With the pictures omitted, write out the entries that follow exactly as they stand.

··········

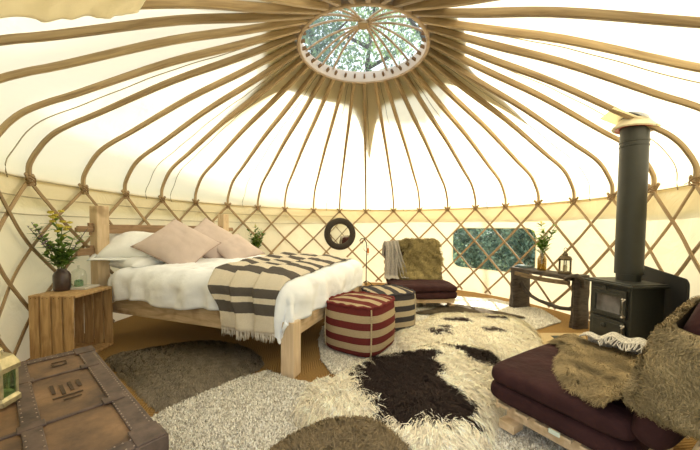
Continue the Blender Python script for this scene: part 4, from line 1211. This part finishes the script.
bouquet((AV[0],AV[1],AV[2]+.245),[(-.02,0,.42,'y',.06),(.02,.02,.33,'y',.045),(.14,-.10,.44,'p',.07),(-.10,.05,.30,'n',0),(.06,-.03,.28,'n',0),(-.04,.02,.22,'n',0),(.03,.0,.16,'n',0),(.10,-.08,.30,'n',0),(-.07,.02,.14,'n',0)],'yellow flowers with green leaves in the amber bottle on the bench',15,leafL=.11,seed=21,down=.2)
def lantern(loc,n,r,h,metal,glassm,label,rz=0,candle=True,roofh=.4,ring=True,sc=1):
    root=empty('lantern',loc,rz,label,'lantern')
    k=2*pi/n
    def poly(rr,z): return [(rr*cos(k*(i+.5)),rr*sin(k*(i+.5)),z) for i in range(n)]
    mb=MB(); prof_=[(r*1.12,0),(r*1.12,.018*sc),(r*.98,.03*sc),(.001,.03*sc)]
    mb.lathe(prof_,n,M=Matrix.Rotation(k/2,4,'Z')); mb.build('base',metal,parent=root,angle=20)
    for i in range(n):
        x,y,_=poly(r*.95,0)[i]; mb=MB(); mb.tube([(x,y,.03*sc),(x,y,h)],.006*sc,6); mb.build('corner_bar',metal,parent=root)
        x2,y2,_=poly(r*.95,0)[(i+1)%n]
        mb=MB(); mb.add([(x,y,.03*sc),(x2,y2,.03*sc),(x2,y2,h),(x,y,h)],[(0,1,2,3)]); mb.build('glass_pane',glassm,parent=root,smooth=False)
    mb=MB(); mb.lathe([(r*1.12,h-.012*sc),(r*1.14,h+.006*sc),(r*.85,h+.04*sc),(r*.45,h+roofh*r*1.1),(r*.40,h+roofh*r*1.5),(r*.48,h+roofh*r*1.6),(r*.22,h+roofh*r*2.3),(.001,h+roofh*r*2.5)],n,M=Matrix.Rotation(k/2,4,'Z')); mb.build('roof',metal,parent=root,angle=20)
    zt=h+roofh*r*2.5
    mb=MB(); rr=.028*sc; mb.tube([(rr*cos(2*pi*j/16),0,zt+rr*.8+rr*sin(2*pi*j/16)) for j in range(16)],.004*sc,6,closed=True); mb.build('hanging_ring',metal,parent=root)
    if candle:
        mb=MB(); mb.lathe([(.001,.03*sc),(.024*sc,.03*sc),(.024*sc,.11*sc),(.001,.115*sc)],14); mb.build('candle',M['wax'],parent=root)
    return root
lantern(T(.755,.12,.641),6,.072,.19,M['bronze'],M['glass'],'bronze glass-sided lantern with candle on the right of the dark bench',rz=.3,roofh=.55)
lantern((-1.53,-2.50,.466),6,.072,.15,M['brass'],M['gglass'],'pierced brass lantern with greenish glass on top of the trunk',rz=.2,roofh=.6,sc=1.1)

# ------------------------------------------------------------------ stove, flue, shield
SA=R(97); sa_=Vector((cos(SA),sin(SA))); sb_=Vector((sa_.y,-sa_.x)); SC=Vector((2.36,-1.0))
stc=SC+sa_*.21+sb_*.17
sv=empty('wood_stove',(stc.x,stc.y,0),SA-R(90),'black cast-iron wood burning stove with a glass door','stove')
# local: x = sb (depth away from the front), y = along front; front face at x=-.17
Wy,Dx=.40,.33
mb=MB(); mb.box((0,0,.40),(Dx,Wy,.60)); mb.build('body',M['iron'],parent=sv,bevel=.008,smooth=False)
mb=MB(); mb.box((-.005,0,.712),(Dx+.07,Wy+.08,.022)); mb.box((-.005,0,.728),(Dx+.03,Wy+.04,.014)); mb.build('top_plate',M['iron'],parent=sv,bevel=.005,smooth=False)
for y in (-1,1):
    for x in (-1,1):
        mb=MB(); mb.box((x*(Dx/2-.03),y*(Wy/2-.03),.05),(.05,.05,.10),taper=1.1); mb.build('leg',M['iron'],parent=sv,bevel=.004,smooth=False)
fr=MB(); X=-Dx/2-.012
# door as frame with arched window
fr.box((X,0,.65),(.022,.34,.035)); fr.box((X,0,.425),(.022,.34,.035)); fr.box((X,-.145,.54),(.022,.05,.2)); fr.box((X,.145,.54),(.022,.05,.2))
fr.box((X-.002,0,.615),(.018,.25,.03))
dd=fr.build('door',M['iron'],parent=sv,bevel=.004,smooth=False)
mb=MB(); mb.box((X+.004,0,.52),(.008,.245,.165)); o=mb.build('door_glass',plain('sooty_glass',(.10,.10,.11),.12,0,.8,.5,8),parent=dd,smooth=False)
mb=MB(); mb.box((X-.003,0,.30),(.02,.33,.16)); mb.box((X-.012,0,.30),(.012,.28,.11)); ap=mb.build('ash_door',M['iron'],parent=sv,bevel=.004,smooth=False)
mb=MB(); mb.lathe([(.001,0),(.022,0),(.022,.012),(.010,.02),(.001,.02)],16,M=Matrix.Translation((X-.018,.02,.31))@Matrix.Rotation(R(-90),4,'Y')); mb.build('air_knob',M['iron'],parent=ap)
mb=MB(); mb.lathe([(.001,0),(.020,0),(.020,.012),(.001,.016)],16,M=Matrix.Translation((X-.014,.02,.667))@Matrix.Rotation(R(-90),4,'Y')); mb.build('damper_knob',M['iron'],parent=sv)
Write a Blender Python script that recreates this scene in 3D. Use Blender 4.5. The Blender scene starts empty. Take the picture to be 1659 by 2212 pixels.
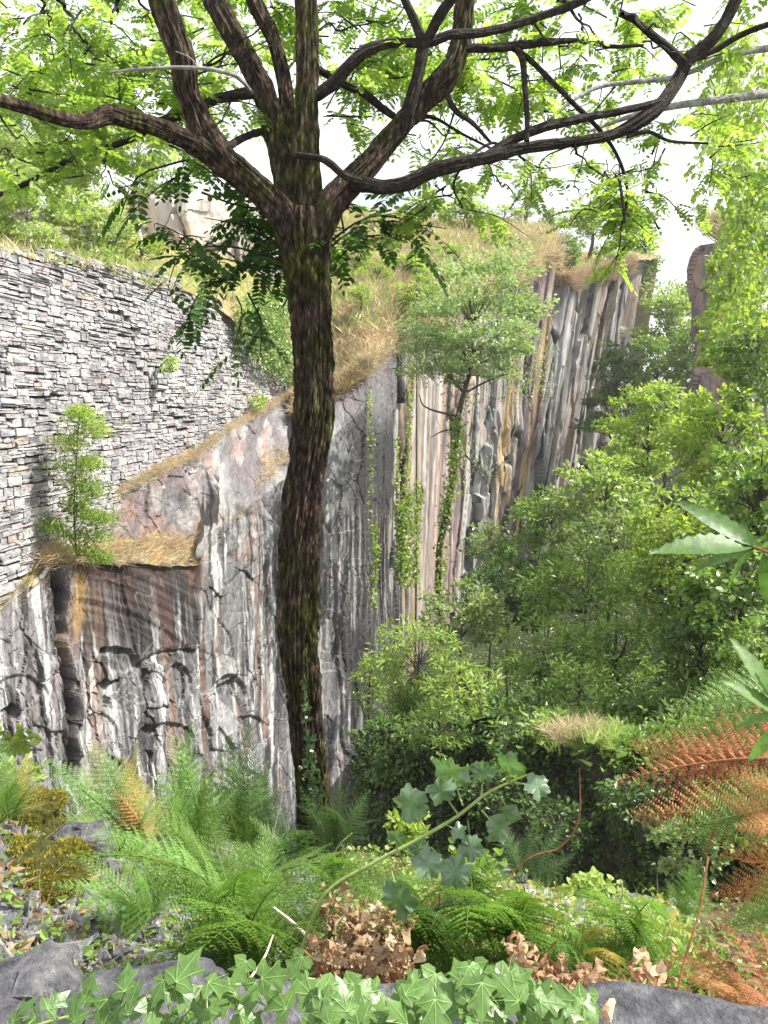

··········

• _RESULT FOR THIS EXERCISE_
Continue the Blender Python script for this scene: part 4, from line 1211. This part finishes the script.
bouquet((AV[0],AV[1],AV[2]+.245),[(-.02,0,.42,'y',.06),(.02,.02,.33,'y',.045),(.14,-.10,.44,'p',.07),(-.10,.05,.30,'n',0),(.06,-.03,.28,'n',0),(-.04,.02,.22,'n',0),(.03,.0,.16,'n',0),(.10,-.08,.30,'n',0),(-.07,.02,.14,'n',0)],'yellow flowers with green leaves in the amber bottle on the bench',15,leafL=.11,seed=21,down=.2)
def lantern(loc,n,r,h,metal,glassm,label,rz=0,candle=True,roofh=.4,ring=True,sc=1):
    root=empty('lantern',loc,rz,label,'lantern')
    k=2*pi/n
    def poly(rr,z): return [(rr*cos(k*(i+.5)),rr*sin(k*(i+.5)),z) for i in range(n)]
    mb=MB(); prof_=[(r*1.12,0),(r*1.12,.018*sc),(r*.98,.03*sc),(.001,.03*sc)]
    mb.lathe(prof_,n,M=Matrix.Rotation(k/2,4,'Z')); mb.build('base',metal,parent=root,angle=20)
    for i in range(n):
        x,y,_=poly(r*.95,0)[i]; mb=MB(); mb.tube([(x,y,.03*sc),(x,y,h)],.006*sc,6); mb.build('corner_bar',metal,parent=root)
        x2,y2,_=poly(r*.95,0)[(i+1)%n]
        mb=MB(); mb.add([(x,y,.03*sc),(x2,y2,.03*sc),(x2,y2,h),(x,y,h)],[(0,1,2,3)]); mb.build('glass_pane',glassm,parent=root,smooth=False)
    mb=MB(); mb.lathe([(r*1.12,h-.012*sc),(r*1.14,h+.006*sc),(r*.85,h+.04*sc),(r*.45,h+roofh*r*1.1),(r*.40,h+roofh*r*1.5),(r*.48,h+roofh*r*1.6),(r*.22,h+roofh*r*2.3),(.001,h+roofh*r*2.5)],n,M=Matrix.Rotation(k/2,4,'Z')); mb.build('roof',metal,parent=root,angle=20)
    zt=h+roofh*r*2.5
    mb=MB(); rr=.028*sc; mb.tube([(rr*cos(2*pi*j/16),0,zt+rr*.8+rr*sin(2*pi*j/16)) for j in range(16)],.004*sc,6,closed=True); mb.build('hanging_ring',metal,parent=root)
    if candle:
        mb=MB(); mb.lathe([(.001,.03*sc),(.024*sc,.03*sc),(.024*sc,.11*sc),(.001,.115*sc)],14); mb.build('candle',M['wax'],parent=root)
    return root
lantern(T(.755,.12,.641),6,.072,.19,M['bronze'],M['glass'],'bronze glass-sided lantern with candle on the right of the dark bench',rz=.3,roofh=.55)
lantern((-1.53,-2.50,.466),6,.072,.15,M['brass'],M['gglass'],'pierced brass lantern with greenish glass on top of the trunk',rz=.2,roofh=.6,sc=1.1)

# ------------------------------------------------------------------ stove, flue, shield
SA=R(97); sa_=Vector((cos(SA),sin(SA))); sb_=Vector((sa_.y,-sa_.x)); SC=Vector((2.36,-1.0))
stc=SC+sa_*.21+sb_*.17
sv=empty('wood_stove',(stc.x,stc.y,0),SA-R(90),'black cast-iron wood burning stove with a glass door','stove')
# local: x = sb (depth away from the front), y = along front; front face at x=-.17
Wy,Dx=.40,.33
mb=MB(); mb.box((0,0,.40),(Dx,Wy,.60)); mb.build('body',M['iron'],parent=sv,bevel=.008,smooth=False)
mb=MB(); mb.box((-.005,0,.712),(Dx+.07,Wy+.08,.022)); mb.box((-.005,0,.728),(Dx+.03,Wy+.04,.014)); mb.build('top_plate',M['iron'],parent=sv,bevel=.005,smooth=False)
for y in (-1,1):
    for x in (-1,1):
        mb=MB(); mb.box((x*(Dx/2-.03),y*(Wy/2-.03),.05),(.05,.05,.10),taper=1.1); mb.build('leg',M['iron'],parent=sv,bevel=.004,smooth=False)
fr=MB(); X=-Dx/2-.012
# door as frame with arched window
fr.box((X,0,.65),(.022,.34,.035)); fr.box((X,0,.425),(.022,.34,.035)); fr.box((X,-.145,.54),(.022,.05,.2)); fr.box((X,.145,.54),(.022,.05,.2))
fr.box((X-.002,0,.615),(.018,.25,.03))
dd=fr.build('door',M['iron'],parent=sv,bevel=.004,smooth=False)
mb=MB(); mb.box((X+.004,0,.52),(.008,.245,.165)); o=mb.build('door_glass',plain('sooty_glass',(.10,.10,.11),.12,0,.8,.5,8),parent=dd,smooth=False)
mb=MB(); mb.box((X-.003,0,.30),(.02,.33,.16)); mb.box((X-.012,0,.30),(.012,.28,.11)); ap=mb.build('ash_door',M['iron'],parent=sv,bevel=.004,smooth=False)
mb=MB(); mb.lathe([(.001,0),(.022,0),(.022,.012),(.010,.02),(.001,.02)],16,M=Matrix.Translation((X-.018,.02,.31))@Matrix.Rotation(R(-90),4,'Y')); mb.build('air_knob',M['iron'],parent=ap)
mb=MB(); mb.lathe([(.001,0),(.020,0),(.020,.012),(.001,.016)],16,M=Matrix.Translation((X-.014,.02,.667))@Matrix.Rotation(R(-90),4,'Y')); mb.build('damper_knob',M['iron'],parent=sv)
Write a Blender Python script that recreates this scene in 3D. Use Blender 4.5. The Blender scene starts empty. Take the picture to be 1659 by 2212 pixels.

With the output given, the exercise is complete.